Thursday, 30 May 2013

I love “IMPERFECT”

Thankfully there r a few advantages of over thinking too; else I wud have always been running in negative balance only. :P

 

As I was watching dis song on tv @ 12 midnyt from the movie ‘zindagi na milegi dobara’ starring Hrithik, Abhay n Farhan, I happen to notice Hrithik n Abhay dancing adjacent to each other.. n somehow it just hits ma senses that I admire Abhay’s dancing more than Hrithik’s.. Abhay is so not perfect.. his dancing is so raw. I din relish Hrithik’s perfect dancing moves as much as l appreciated the way Abhay enjoyed his imperfect moves. I think I prefer it dat way only.. raw n imperfect.. in lyf too..

 

Last month I got dis tattoo done on ma ryt ankle which flaunts the symbol of success in Chinese.. ever since d day dis tattoo came into ma lyf, I’ve been hitting everything but success.. to an extent dat I started believing in d superstition of inauspicious things having adverse effect on people’s lyf. 1 person actually suggested me to get rid of it since success should not be kept at foot n it’s a bad sign (will bring negativity in lyf).. but den afterthoughts made me realise, given an option I’ll chose not to otherwise.. simply because wen I got dis done, my interpretation of it was logical enough.. that it will lead me (help me walk) towards success.. it may not be d wisest of interpretations.. it myt even be an imperfect decision.. but now dat I’ve already chosen my stance.. I better stick by it.. come to think of it, normally every1 enjoys perfection.. for a change one shud try enjoying their imperfection too.. hence, I decide to enjoy my imperfection n make people wonder (even jealous of the fact that) how impeccably I’m doing the job..

 

The attitude wid which 1 carries himself/herself is more important than their weaknesses.. I’ve seen people who r ashamed of their scars. They try to hide it n pretend to people what they are not. Once a frnd had confided in me a dark secret of her lyf.. even after trying not 2 judge her I often used 2 end up judging her for her actions, but ever since I got 2 know of her scars I felt so proud of her for surviving all this. Scars r not the end result of a failure.. it’s a reminder of one’s courage, ability to take risk n survive it all through. Scars make u imperfect. But imperfect is beautiful too. Since beauty lies in d eyes of the beholder, to those who r way creative, scars will appear to be the beauty spot on their personality.

 

Imagine how dull wud it be if we woke up in d morning & find all dew drops organized in a routined manner on the leaves, if those waves came only till a certain point on the sea shore n if our hair never got entangles wen d wind blew against our faces?? Seriously, wat adds to the fun part amidst the monotony of lyf is this unsorted, impulse, random n imperfect ways of being.. mystery over history is always more alluring.

 

Few say luv is imp in lyf..  I think receiving luv is only a bonus.. (watching/reading a gud luv story helps too :P).. but its equally imp to fall in luv wid urself in the first place.. loving one’s own imperfections wid pride.. n appreciating others’ imperfections with respect.. Lyf will be more than perfect wen 2 imperfect people try 2 fit in their assorted pieces of puzzle together n attempt 2 build something out of the box that astonishes the world & amuses the wise, ain’t it?

 

I’m glad I’m imperfect (for I’ve scope of inventiveness) n I’m proud 2 pronounce I’m totally in luv wid it. Pick ur call!!

Tuesday, 21 May 2013

Awakening


Only when u hit the rock bottom, can u bounce back.. finally.. after the long fall.. now has arrived :)

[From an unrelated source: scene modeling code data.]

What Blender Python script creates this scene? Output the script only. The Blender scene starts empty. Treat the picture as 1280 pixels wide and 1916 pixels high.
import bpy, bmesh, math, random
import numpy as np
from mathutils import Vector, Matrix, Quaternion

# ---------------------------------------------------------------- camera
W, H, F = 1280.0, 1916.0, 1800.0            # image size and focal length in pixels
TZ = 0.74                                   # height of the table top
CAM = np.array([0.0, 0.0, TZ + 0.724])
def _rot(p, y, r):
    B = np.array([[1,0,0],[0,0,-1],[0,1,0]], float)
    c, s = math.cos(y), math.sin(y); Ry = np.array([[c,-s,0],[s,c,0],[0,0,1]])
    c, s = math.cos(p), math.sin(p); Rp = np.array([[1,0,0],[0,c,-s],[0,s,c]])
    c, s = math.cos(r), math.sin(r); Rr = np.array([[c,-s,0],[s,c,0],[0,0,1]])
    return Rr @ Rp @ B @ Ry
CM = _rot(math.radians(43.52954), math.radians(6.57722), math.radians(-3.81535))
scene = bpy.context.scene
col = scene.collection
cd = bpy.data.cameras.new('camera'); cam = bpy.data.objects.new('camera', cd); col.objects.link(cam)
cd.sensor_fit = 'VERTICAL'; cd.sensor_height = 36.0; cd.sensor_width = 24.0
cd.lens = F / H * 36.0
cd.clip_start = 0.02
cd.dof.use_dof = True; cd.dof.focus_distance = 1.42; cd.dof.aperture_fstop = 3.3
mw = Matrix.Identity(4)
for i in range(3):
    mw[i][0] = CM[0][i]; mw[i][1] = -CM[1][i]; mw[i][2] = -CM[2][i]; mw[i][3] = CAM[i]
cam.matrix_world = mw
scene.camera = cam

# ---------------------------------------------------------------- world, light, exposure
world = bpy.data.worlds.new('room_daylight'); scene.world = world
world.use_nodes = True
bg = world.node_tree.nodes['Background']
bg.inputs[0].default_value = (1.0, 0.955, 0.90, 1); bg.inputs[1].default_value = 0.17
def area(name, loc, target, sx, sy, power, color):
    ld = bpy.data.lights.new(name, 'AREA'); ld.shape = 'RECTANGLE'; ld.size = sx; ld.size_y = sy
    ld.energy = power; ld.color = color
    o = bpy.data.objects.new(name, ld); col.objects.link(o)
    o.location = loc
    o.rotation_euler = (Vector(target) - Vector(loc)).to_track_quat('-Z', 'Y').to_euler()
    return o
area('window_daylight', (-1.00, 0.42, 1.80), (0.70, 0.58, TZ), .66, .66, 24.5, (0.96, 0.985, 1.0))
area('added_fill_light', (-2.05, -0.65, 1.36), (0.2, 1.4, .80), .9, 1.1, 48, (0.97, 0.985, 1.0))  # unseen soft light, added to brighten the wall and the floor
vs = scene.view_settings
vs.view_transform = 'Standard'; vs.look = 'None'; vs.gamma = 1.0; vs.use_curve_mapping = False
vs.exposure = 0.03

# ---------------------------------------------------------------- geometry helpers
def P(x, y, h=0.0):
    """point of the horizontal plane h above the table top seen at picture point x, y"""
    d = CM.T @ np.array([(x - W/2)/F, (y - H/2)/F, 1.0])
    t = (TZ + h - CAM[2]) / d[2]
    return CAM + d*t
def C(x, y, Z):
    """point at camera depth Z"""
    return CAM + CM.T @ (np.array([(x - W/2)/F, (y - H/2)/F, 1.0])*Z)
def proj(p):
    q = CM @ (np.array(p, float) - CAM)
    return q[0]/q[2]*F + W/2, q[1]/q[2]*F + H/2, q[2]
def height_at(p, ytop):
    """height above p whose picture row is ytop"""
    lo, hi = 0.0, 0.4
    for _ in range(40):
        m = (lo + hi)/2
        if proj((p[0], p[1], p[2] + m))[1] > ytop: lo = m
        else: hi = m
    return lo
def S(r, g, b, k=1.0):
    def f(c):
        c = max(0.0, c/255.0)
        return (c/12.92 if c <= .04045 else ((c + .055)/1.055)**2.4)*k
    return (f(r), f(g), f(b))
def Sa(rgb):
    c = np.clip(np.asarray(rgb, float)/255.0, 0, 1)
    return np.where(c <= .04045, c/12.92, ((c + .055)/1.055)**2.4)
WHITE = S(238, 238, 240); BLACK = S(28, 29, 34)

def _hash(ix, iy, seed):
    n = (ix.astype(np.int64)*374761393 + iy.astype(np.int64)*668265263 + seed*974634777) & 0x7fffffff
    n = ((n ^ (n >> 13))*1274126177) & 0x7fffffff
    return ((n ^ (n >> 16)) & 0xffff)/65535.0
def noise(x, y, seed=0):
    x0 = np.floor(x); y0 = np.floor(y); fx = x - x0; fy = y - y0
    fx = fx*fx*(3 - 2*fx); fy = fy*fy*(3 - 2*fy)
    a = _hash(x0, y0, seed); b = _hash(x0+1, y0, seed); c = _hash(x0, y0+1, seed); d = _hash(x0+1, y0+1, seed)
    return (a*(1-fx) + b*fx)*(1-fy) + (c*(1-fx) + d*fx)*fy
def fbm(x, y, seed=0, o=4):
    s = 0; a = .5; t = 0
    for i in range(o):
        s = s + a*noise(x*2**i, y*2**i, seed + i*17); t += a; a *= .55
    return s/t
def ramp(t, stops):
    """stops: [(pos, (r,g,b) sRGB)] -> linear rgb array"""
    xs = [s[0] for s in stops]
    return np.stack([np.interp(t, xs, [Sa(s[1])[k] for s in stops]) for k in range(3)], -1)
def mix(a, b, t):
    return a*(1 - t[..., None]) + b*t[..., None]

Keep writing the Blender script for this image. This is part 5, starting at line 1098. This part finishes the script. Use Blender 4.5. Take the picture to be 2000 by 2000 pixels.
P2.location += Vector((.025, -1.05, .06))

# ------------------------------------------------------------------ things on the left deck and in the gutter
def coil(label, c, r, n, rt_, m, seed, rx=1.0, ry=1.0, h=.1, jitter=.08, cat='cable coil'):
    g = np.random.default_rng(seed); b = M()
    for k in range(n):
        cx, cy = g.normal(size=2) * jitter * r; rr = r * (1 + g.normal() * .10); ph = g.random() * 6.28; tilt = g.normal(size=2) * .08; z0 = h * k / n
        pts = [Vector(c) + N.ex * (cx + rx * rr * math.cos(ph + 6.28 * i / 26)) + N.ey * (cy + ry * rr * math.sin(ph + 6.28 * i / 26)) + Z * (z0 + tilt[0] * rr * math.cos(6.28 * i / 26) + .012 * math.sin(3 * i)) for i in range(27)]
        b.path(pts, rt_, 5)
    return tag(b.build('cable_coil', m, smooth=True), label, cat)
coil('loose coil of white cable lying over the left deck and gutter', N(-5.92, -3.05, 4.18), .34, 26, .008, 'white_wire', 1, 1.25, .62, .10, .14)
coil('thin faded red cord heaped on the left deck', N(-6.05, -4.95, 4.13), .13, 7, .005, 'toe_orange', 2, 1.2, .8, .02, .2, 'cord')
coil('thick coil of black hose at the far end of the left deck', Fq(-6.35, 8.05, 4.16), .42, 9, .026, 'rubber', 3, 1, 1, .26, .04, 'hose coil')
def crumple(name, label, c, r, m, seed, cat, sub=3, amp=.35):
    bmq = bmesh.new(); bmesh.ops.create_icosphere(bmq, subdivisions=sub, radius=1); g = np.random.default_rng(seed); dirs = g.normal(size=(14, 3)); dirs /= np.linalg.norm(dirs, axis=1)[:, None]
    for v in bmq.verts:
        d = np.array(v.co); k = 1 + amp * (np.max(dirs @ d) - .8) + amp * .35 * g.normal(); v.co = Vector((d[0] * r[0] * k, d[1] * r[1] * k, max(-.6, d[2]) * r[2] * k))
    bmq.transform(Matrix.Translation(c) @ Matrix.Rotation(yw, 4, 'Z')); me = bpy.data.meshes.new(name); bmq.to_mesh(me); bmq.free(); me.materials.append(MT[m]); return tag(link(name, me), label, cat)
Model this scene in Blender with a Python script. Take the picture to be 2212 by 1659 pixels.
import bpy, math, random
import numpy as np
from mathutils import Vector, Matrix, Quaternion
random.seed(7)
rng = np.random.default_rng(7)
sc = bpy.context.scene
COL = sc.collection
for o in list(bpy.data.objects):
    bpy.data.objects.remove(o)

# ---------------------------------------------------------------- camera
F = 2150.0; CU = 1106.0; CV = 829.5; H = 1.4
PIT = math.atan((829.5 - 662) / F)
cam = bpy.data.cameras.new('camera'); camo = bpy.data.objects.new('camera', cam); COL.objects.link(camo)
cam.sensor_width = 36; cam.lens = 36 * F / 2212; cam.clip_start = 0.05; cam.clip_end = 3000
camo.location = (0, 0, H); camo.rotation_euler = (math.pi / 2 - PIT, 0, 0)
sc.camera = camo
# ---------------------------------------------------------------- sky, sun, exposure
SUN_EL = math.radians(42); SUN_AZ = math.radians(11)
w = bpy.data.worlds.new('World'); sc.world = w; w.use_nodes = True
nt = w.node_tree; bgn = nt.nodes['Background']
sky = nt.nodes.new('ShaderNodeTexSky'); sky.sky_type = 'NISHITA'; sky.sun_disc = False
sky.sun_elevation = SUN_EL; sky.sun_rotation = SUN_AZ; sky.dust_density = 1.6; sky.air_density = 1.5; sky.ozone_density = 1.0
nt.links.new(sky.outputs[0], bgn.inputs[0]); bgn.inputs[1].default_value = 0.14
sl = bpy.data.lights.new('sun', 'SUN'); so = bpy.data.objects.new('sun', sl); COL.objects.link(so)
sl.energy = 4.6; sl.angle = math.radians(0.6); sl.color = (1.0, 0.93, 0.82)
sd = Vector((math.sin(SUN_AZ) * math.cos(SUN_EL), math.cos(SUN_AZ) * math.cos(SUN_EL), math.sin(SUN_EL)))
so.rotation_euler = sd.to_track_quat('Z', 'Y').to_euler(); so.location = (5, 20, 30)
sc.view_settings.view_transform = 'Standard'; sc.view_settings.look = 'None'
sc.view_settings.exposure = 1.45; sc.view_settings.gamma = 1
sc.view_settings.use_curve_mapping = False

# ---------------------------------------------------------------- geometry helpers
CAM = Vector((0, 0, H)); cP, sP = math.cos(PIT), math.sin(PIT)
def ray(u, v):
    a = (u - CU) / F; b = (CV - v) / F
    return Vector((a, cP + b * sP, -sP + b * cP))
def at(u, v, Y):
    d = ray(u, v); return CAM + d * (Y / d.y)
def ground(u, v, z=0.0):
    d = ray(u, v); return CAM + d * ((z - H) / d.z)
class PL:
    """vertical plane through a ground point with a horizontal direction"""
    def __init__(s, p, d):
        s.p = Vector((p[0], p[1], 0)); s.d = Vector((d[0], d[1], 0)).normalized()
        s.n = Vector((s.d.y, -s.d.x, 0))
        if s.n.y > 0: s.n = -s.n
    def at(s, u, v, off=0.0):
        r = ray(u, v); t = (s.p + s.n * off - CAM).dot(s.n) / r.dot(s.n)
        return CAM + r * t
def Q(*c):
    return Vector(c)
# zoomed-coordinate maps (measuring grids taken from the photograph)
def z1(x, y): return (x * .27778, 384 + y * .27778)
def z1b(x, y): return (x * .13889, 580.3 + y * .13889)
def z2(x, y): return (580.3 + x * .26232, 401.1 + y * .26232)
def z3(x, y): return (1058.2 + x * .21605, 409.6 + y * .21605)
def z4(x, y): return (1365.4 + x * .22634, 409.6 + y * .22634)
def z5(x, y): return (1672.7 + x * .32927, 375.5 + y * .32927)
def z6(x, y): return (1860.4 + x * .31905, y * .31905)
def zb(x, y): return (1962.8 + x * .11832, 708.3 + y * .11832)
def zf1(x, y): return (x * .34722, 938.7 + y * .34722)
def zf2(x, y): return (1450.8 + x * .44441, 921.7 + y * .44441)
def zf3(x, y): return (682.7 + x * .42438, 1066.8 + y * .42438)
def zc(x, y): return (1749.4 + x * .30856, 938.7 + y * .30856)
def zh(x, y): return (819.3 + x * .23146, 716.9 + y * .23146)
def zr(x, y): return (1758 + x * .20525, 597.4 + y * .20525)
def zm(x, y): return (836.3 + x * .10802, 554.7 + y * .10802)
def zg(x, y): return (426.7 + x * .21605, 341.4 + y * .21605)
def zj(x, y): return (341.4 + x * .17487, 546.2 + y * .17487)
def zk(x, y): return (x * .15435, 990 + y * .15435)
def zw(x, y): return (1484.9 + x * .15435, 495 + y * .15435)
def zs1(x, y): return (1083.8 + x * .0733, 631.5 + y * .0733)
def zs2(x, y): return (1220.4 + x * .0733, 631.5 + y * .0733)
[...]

21 days theory does work. when u r stuck & cant take a decision n if nothing comes to ur gut feel, wait for 21 days. these 21 days might be too vulnerable for u. u might end up doing things u wouldn't have expected urself to do.. things that keep breaking u every single day. but wen u r totally broken u'll emerge a new.. u know y?? because u cant die until u stop breathing. u may try or even wish that u die & it all ends.. but it wont just happen. u'll have to live through it all. & wen u find urself totally broken.. when ur weak identity is ruined into pieces, the only option left to u is to build  a new 1.. given an option u always wanna choose the best for urself.. don't u? & there u make urself stand once again.

Getting back ur new (old) identity is so satisfying.. it actually is.. because u don't have to pretend to smile anymore.. u smile because u r happy with ur decisions.. with ur choices.. because u discover u r the master of ur fate.. the magician of ur show.. the actor of ur play & the write of ur story!!


I've learnt the biggest loss in life isn't losing money fame or loved ones.. its loosing ur confidence.. the power to control ur own mind.. I'm the same today as I was yesterday.. same weakness same strengths.. same losses same gains.. nothing has changed except for 1 thing.. I've stopped fucking my mind & I've stopped allowing people to fuck my mind.. this is who i'm & this is how its supposed to be.. no arguments, no discussions.. deal sealed!